Dass zudem über die Beobachtung von Hirnprozessen auf das Verhalten und Erleben geschlossen werden könne, machte der Tandempartner Breidbachs Kai Vogeley (Kognitive Neurowissenschaft und Philosophie, Köln) aufmerksam. Anknüpfungspunkte bildeten für ihn ebenso wie für spätere Referenten zum Thema die "mirror neurons" (Spiegelneuronen). So wurde zunächst an Affen (Makaken) beobachtet, dass, wenn diese einen anderen Affen z.B. nach einer Banane greifen sehen, im Hirn dieselben Regionen (F5) aktiviert werden, so als würden sie selbst danach greifen [4].

Von zwei Seiten beleuchteten die Literaturwissenschaftlerin Birgit Mersmann (Basel und Wien) und der Psychologe Rudolf Groner das Lesen lernen von japanischen und chinesischen Schriftzeichen im Gegensatz zum Englischen. Beim Lernen der logographischen japanischen und chinesischen Schriftzeichen spielen visuelle Diskrimination und sensomotorische Lernprozesse eine größere Rolle als bei den alphabetischen Schriften [5]. Die Zeichen werden visuell erfasst und durch stetes Schreiben eingeübt, während lautsprachliche Elemente, die für das Buchstabieren einer alphabetisch aufgebauten Sprache grundlegend sind, in geringerem Ausmaß notwendig seien. Eine stärkere neuronale Stimulierung lasse sich entsprechend in der rechten, okzipitalen Hirnregion beobachten, in der das bildräumliche Erkennen erfolge.

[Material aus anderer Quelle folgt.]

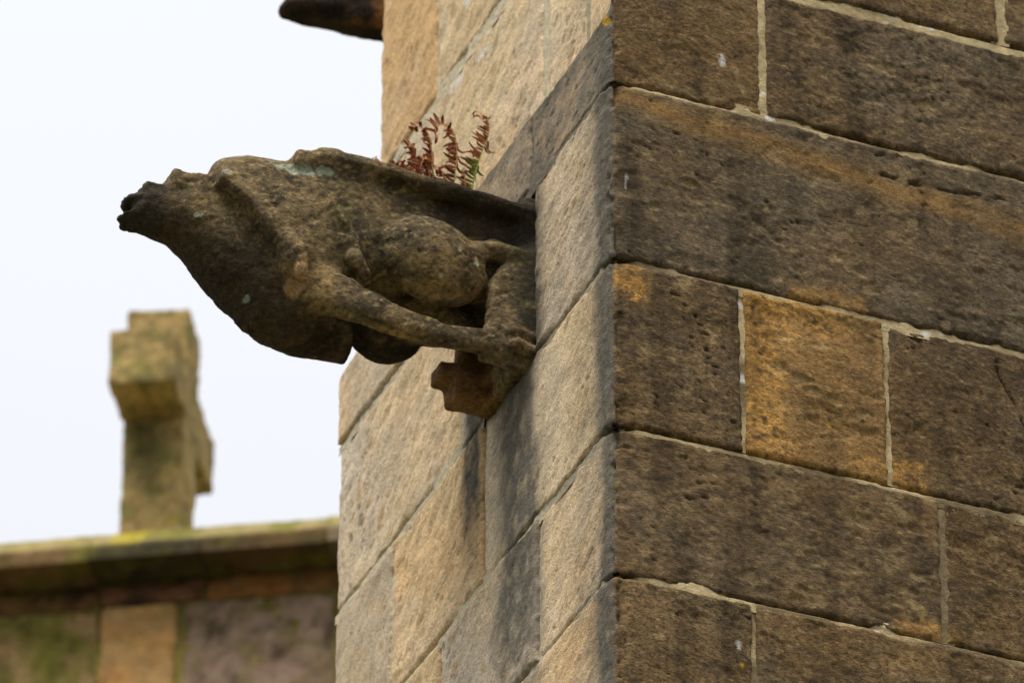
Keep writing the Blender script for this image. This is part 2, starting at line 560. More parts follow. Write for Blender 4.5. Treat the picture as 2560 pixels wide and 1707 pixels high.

Inwiefern es möglich sein kann, eine bildwissenschaftliche These, zumindest vom Ansatz her, in einen neurowissenschaftlichen Versuchsaufbau umzusetzen, vermittelte Martin Kurthen (Neurologie, Zürich). Aufgefordert wurde er dazu von Marc Jongen (Philosophie, Karlsruhe), der im Anschluss an Vilém Flusser die These formulierte, dass die nachgeschichtliche Epoche (nach der rationalen, geschichtlich-linearen) von einem Denken in Hyperbildern - "Bildern von Begriffen" - geprägt sei. Ein neurowissenschaftliches Experiment, das diesen Perspektivenwechsel von "der sprachlichen zur nachsprachlichen Kognitation messen könne", erfolge in der Regel, so Kurthen, entsprechend drei Ebenen. Erstens einer Handlungsanweisung, der zweitens eine spezifische Theorie der kognitiven Funktion zu Grunde liege, die drittens über eine Apparatur gemessen werde. Ein theoretischer Schlüssel zur Messung könnten hier die bereits erwähnten Spiegelneuronen sein, die im Sprachzentrum des Menschen (Broca-Areal) liegen. Ein Absinken von Sprache in basale oder - wie hier vermutet - in eine höherstufige Form ließe schließlich Schlussfolgerungen im Hinblick auf eine Hyperimagination zu [6].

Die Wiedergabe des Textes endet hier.